‹…› Тебе уже 40. А для меня ты все маленькая, и хотя понимаю, что теперь я – старуха-ребенок, мне все хочется от чего-то тебя уберечь, спасти, наставить. Тот 5-летний перерыв, вернее, перерывы, когда мать особенно запоминается, был дурным, греховным временем моей жизни. Но то, что я не могла стоять у ворот рядом с папой[94] (только первое время стояла), а потом лежала 2 года, это-то как раз и был период моей жизни полностью жертвенный, полностью самоотрешенный от своей особы. И по сей день отголоски тех лет меня не отпускают, и с ними борюсь с помощью лекарств и т. д. Сейчас я опять в норме, из которой вышла, как только ты уехала. Я обожаю тебя, я не умею словесно передавать силу моей любви. Это отразилось явно только в стих[отворении] «Дочери»[95]. Весь комплекс этой любви. ‹…›

56. Е. Макарова – И. Лиснянской

Октябрь 1991

Дорогая мамочка! Получила твое письмо от 18.10. Такое трогательное! Хотела сразу же ответить на него, но замоталась. Голова не варит, нет вдохновения на слова. Лучше картину написать, изобразив в ней странный внутренний мир мой, – в цветах и линиях.

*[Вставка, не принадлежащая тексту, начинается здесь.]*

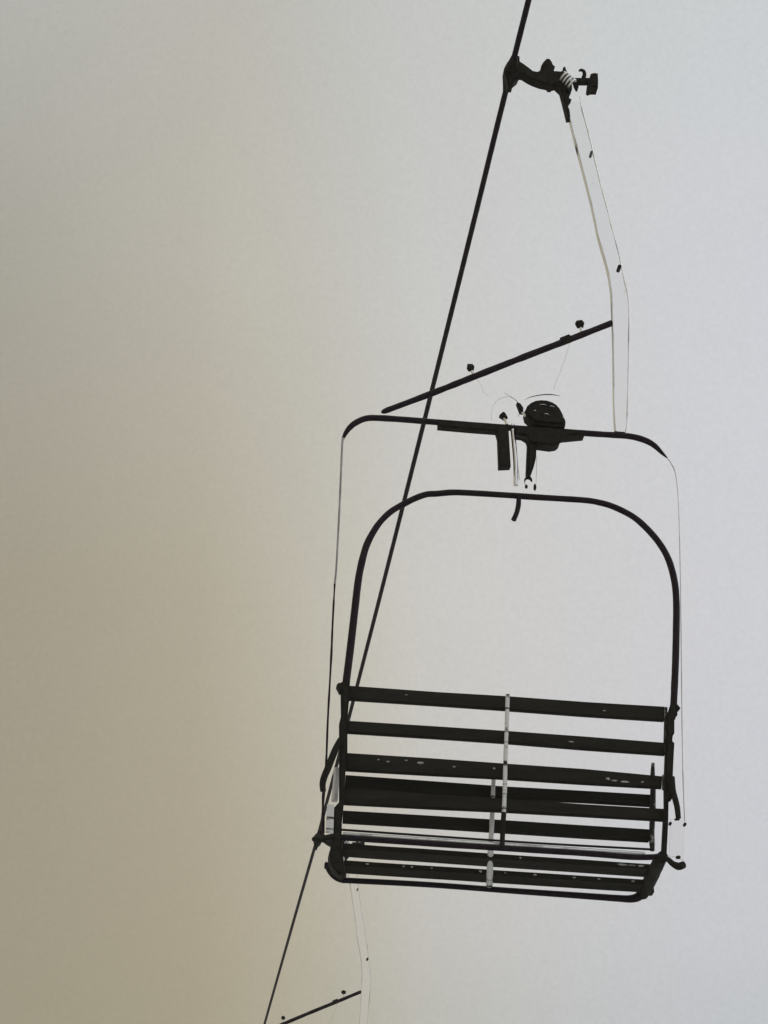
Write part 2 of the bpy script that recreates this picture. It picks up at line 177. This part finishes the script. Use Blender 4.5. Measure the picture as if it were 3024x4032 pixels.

Сейчас я у Билла и Лисы, они спят, а я не могу заснуть в 11 вечера.

Завтра едем в Иерусалим, днем я работаю с детьми. Прошлый урок я была плохо подготовлена, дети сидели у меня на голове, боюсь, что придется серьезно готовиться к урокам. Дети от 7 до 12 лет хотят учиться, а не играть со мной в игрушки. Честно говоря, мне и преподавать сейчас не в кайф, хочется тишины.

Здесь сейчас появилось множество новых русских газет, некоторые весьма даже на уровне, все суетятся и крутятся со своими произведениями, я – в стороне. Что-то, видимо, есть во мне «изъянное», что делает мою прозу лишней здесь и там. ‹…›

57. И. Лиснянская – Е. Макаровой

24–25 октября 1991

24.10.1991

Леночка, солнышко мое! Получила от тебя письмо с запиской от Маньки. Доченька, конечно, первое время после Москвы – неуравновешенное. Все войдет в свою колею. Очень рада, что ты, моя дисциплинированная девочка, по утрам пишешь! ‹…›

Вчера, когда меня не было, приезжал Сережа (фотограф) и передал три предмета, которые вернула таможня. В том числе и черную (папину) икру. Без меня открыли банку, так что этот возврат держи в секрете. ‹…›

Очень мне нравится ездить в своих «Жигулях». Придает какую-то уверенность в передвижении. Например, на днях поеду к маме на могилку. Отвезу цветы и деньги на памятник. А то стой и голосуй, заказывай и т. д. и т. п. при нашей грубости. 2 раза в неделю договорились с шофером за 250 р. в месяц. Это – хорошо. А плохо, что все меня предупреждают о возможности угона. Я уже к мысли привыкла, хотя жаль, что непременно угонят. Я и техника – несовместимы, и по логике машину должны украсть. Инфляция подходит к гиперинфляции, но уже сейчас «Жигули» (шестерка) стоит на рынке 1 500 000 р. Вообще дела аховые и краховые. Вся страна борется сама с собой, при такой ситуации победителей не бывает, только побежденные. Долго же было в Москве тепло – видимо, ты привезла солнышко и потепление. Теперь уже начинает быть холодно. Уже пошел мокрый снег: завтрак – сметана. Но сметаны уже нет. Насытимся сметаной снега – прямо из космического холодильника. Как поживает «утро – сметана»?[96]

25.10.[1991]

Вчера не успела дописать письма, а сегодня с утра в доме стоит крик Семена, читающего мою сверку: «Плохой стиль, делаешь Ахматову мелкой, цедеэльские манеры». В общем – ужас, хоть иди и забирай книгу, уплатив неустойку. ‹…›

58. Е. Макарова – И. Лиснянской

Осень 1991

Мамулечка, дорогая! Получила твое нежное успокоительное письмо. Прочла его дважды, один раз в такси, другой – в автобусе. Ты пишешь много лестного в мой адрес – это на расстоянии я обрела такой ореол. Вслед за этим письмом пришло второе, дополняющее и уточняющее. Вчера я написала несколько фраз, потом опять закрутилась. Сейчас у меня есть полчаса до поездки на Север, надеюсь, что смогу в них уложиться.